2017-02-23 Thread Steffan Karger
Hi James,

On 22-02-17 19:48, James Yonan wrote:
> mbedTLS 2 has a new feature that allows rejection of certificates if the 
> key size is too small or the signing hash is weak.
> 
> The feature is controlled via struct mbedtls_x509_crt_profile.
> 
> For example, you could specify that certificates must be at least 2048 
> bits and use a SHA-2 signing alg.
> 
> Wondering if we should enable this via an option, or tie it into the 
> existing tls-version-min.
> 
> The granular approach would be to have specific options for each limit, 
> such as ssl-min-key-size, ssl-require-sha2
> 
> The bundled approach would be to take an existing option such as 
> tls-version-min and add additional constraints onto it.  For example, if 
> tls-version-min is 1.2 or higher, then also require minimum key size to 
> be 2048 and certificate signing hash to be SHA-2.

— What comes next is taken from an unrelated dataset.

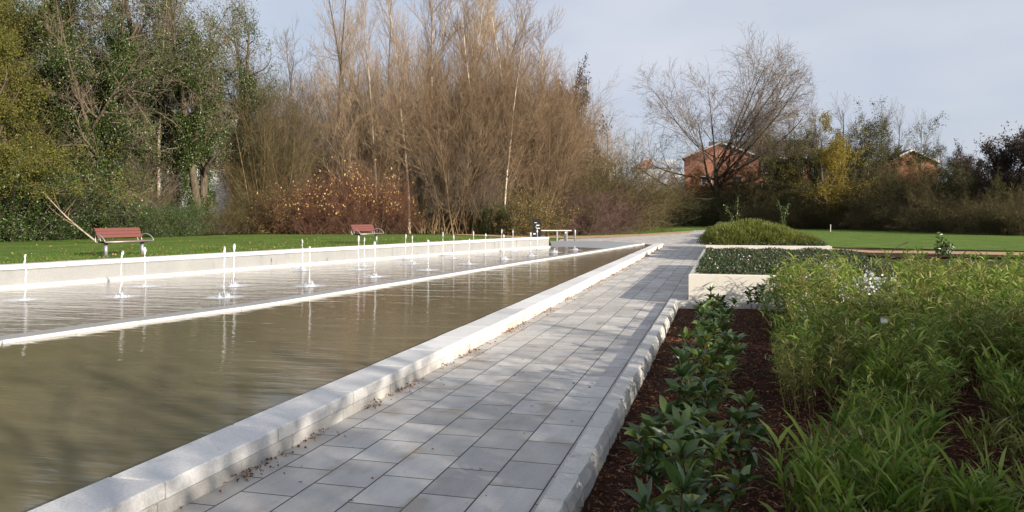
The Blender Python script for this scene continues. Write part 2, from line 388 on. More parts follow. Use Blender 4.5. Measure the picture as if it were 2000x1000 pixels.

OpenVPN 2.4 currently just uses mbed TLS' default profile, and we tell
people to use stronger keys (RSA 2048+ / ECDSA) or a stronger hash
function (SHA1+) if that causes trouble.

If we are going to make this configurable, I think we should separate it
from tls-version-min.  The main use case I see for using a lower
security setting would be an out-of-the-admins-control CA, or something
like (old) smart cards that don't support RSA-2048.  I wouldn't want to
block people from enforcing TLS 1.2, because their smart card is crappy.

So I think we'll have to add the relevant --tls-rsa-key-size-min,
--tls-curves (could replace --ecdh-curves), --tls-digests options.  If
we want to make it configurable, that is.